**YOUR INSTRUCTIONS**
Do not copy the pictures; transcribe all other material exactly.

**MATERIAL**
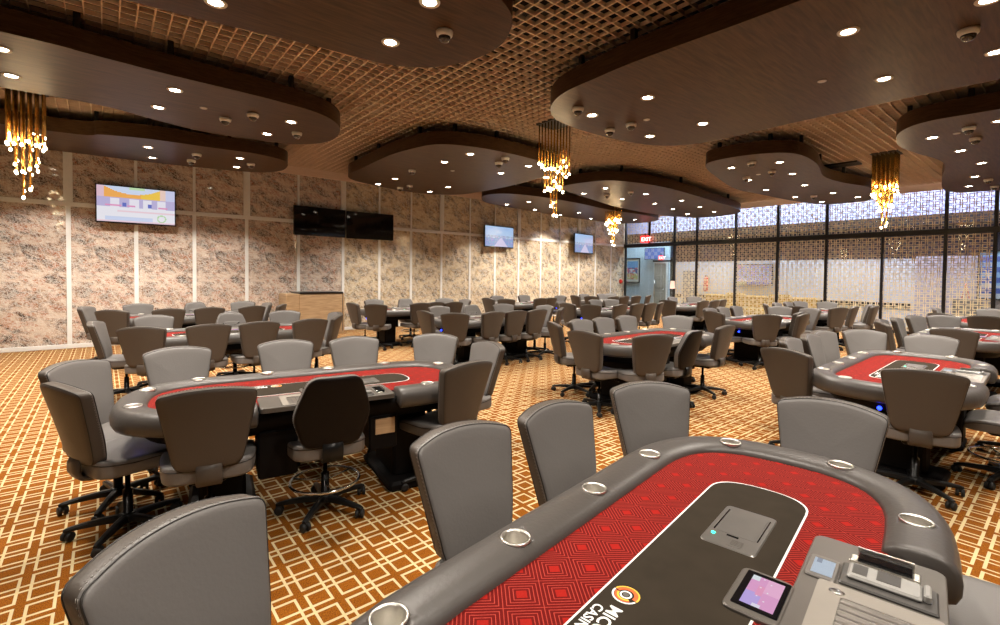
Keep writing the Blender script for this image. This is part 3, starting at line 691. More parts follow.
# ------------------------------------------------------------------ the room
XL, YB = -13.05, 17.93
def struct(mb, name, mat, parent=None):
    o = mb.build(name, mat, parent)
    if parent is None: o['kind'] = 'structure'
    return o
fb = MB(); fb.box(XL-.2, 6, -6, YB+5, -.1, 0); struct(fb, 'floor', M['carpet'])
wb = MB(); wb.box(XL-.2, XL, -6, 5.11, 0, 5.2); struct(wb, 'wall_left', M['rosylit_marble'])
wb = MB(); wb.box(XL-.2, XL, 5.11, YB+.1, 0, 5.2); struct(wb, 'wall_left_far', M['goldlit_marble'])
ys = [-4.91, -3.82, -2.73, -1.64, -.55, .54, 1.61, 2.70, 3.92, 5.11, 6.19, 7.23, 8.32, 9.44, 10.52, 11.62, 12.74, 13.79, 14.91, 15.95, 17.0]
wide = {-3.82, -.55, 2.70, 5.11, 8.32, 11.62, 14.91}
n = 1
for y in ys:
    b = MB(); b.cbox(XL, XL+.02, y-.038, y+.038, .06, 2.90, .004)
    w = .072 if y in wide else .028
    b.cbox(XL, XL+(.045 if y in wide else .02), y-w, y+w, 2.94, 4.45, .004)
    if y in wide: b.cbox(XL+.045, XL+.055, y-.02, y+.02, 2.94, 4.45, .003)
    struct(b, 'trim_%d' % n, M['mull']); n += 1
b = MB(); b.cbox(XL, XL+.03, -6, YB, 2.875, 2.965, .004); struct(b, 'trim_%d' % n, M['mull']); n += 1
b = MB(); b.cbox(XL, XL+.025, -6, YB, 0, .085, .004); struct(b, 'baseboard_left', M['mull'])
# fascia boards where the open-cell ceiling meets the walls
b = MB(); b.box(XL+.56, XL+.60, -6, YB-.5, 4.02, 4.21); struct(b, 'trim_%d' % n, M['fascia']); n += 1
b = MB(); b.box(XL+.56, 6, YB-.54, YB-.5, 4.02, 4.21); struct(b, 'trim_%d' % n, M['fascia']); n += 1
# open-cell ceiling: tan blades both ways, black plenum above
g = MB(); GZ0, GZ1 = 4.20, 4.245; P_ = .14
x = XL+.66
while x < 3.4: g.box(x-.0065, x+.0065, -3.5, YB-.54, GZ0, GZ1); x += P_
y = -3.5
while y < YB-.54: g.box(XL+.6, 3.4, y-.0065, y+.0065, GZ0+.003, GZ1-.003); y += P_
struct(g, 'ceiling', M['grid'])
b = MB(); b.box(XL-.2, 6, -6, YB+.1, 5.1, 5.2); struct(b, 'ceiling_slab', M['void'])
b = MB(); b.box(6, 6.2, -6, YB+.1, 0, 5.2); struct(b, 'wall_right', M['goldlit_marble'])
b = MB(); b.box(XL-.2, 6.2, -6.2, -6, 0, 5.2); struct(b, 'wall_front', M['lav'])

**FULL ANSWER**
Keep writing the Blender script for this image. This is part 3, starting at line 691. More parts follow.
# ------------------------------------------------------------------ the room
XL, YB = -13.05, 17.93
def struct(mb, name, mat, parent=None):
    o = mb.build(name, mat, parent)
    if parent is None: o['kind'] = 'structure'
    return o
fb = MB(); fb.box(XL-.2, 6, -6, YB+5, -.1, 0); struct(fb, 'floor', M['carpet'])
wb = MB(); wb.box(XL-.2, XL, -6, 5.11, 0, 5.2); struct(wb, 'wall_left', M['rosylit_marble'])
wb = MB(); wb.box(XL-.2, XL, 5.11, YB+.1, 0, 5.2); struct(wb, 'wall_left_far', M['goldlit_marble'])
ys = [-4.91, -3.82, -2.73, -1.64, -.55, .54, 1.61, 2.70, 3.92, 5.11, 6.19, 7.23, 8.32, 9.44, 10.52, 11.62, 12.74, 13.79, 14.91, 15.95, 17.0]
wide = {-3.82, -.55, 2.70, 5.11, 8.32, 11.62, 14.91}
n = 1
for y in ys:
    b = MB(); b.cbox(XL, XL+.02, y-.038, y+.038, .06, 2.90, .004)
    w = .072 if y in wide else .028
    b.cbox(XL, XL+(.045 if y in wide else .02), y-w, y+w, 2.94, 4.45, .004)
    if y in wide: b.cbox(XL+.045, XL+.055, y-.02, y+.02, 2.94, 4.45, .003)
    struct(b, 'trim_%d' % n, M['mull']); n += 1
b = MB(); b.cbox(XL, XL+.03, -6, YB, 2.875, 2.965, .004); struct(b, 'trim_%d' % n, M['mull']); n += 1
b = MB(); b.cbox(XL, XL+.025, -6, YB, 0, .085, .004); struct(b, 'baseboard_left', M['mull'])
# fascia boards where the open-cell ceiling meets the walls
b = MB(); b.box(XL+.56, XL+.60, -6, YB-.5, 4.02, 4.21); struct(b, 'trim_%d' % n, M['fascia']); n += 1
b = MB(); b.box(XL+.56, 6, YB-.54, YB-.5, 4.02, 4.21); struct(b, 'trim_%d' % n, M['fascia']); n += 1
# open-cell ceiling: tan blades both ways, black plenum above
g = MB(); GZ0, GZ1 = 4.20, 4.245; P_ = .14
x = XL+.66
while x < 3.4: g.box(x-.0065, x+.0065, -3.5, YB-.54, GZ0, GZ1); x += P_
y = -3.5
while y < YB-.54: g.box(XL+.6, 3.4, y-.0065, y+.0065, GZ0+.003, GZ1-.003); y += P_
struct(g, 'ceiling', M['grid'])
b = MB(); b.box(XL-.2, 6, -6, YB+.1, 5.1, 5.2); struct(b, 'ceiling_slab', M['void'])
b = MB(); b.box(6, 6.2, -6, YB+.1, 0, 5.2); struct(b, 'wall_right', M['goldlit_marble'])
b = MB(); b.box(XL-.2, 6.2, -6.2, -6, 0, 5.2); struct(b, 'wall_front', M['lav'])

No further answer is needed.